--- BEGIN ---
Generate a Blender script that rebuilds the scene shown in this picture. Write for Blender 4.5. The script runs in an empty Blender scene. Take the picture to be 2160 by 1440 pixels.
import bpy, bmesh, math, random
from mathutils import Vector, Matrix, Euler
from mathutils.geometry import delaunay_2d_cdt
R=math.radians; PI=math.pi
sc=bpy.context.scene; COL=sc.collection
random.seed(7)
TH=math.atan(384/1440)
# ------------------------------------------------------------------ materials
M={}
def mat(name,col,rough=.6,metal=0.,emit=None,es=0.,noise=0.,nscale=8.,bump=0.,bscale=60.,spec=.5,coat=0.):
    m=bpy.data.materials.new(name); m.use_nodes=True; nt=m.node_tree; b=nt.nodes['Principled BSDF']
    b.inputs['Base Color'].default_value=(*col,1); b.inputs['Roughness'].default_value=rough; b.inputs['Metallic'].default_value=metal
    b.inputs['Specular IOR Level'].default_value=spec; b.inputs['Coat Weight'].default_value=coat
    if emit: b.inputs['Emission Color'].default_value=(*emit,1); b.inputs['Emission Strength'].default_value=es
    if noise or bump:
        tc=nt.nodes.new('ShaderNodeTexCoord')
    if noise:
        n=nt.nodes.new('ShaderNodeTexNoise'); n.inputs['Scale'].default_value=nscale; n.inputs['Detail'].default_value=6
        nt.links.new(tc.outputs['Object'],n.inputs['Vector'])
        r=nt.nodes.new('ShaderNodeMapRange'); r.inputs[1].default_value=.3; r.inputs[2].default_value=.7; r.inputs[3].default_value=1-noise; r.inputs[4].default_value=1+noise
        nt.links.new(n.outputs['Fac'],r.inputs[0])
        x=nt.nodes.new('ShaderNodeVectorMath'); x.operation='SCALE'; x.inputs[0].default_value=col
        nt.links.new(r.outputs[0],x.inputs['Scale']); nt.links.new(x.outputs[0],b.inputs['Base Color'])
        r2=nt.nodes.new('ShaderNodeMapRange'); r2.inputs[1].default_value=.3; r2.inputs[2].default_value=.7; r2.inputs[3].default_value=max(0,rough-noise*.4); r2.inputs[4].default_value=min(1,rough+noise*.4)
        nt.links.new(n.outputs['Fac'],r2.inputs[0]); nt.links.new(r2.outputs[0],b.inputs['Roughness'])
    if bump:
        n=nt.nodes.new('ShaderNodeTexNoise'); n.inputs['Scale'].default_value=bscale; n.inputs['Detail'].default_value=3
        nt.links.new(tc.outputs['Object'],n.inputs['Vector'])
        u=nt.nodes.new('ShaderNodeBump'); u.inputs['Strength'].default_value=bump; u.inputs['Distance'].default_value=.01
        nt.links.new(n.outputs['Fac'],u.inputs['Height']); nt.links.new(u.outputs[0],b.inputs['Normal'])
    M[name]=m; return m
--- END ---
The request: Pull every line containing "scene" from the material above.

Solution for this exercise:
Generate a Blender script that rebuilds the scene shown in this picture. Write for Blender 4.5. The script runs in an empty Blender scene. Take the picture to be 2160 by 1440 pixels.
sc=bpy.context.scene; COL=sc.collection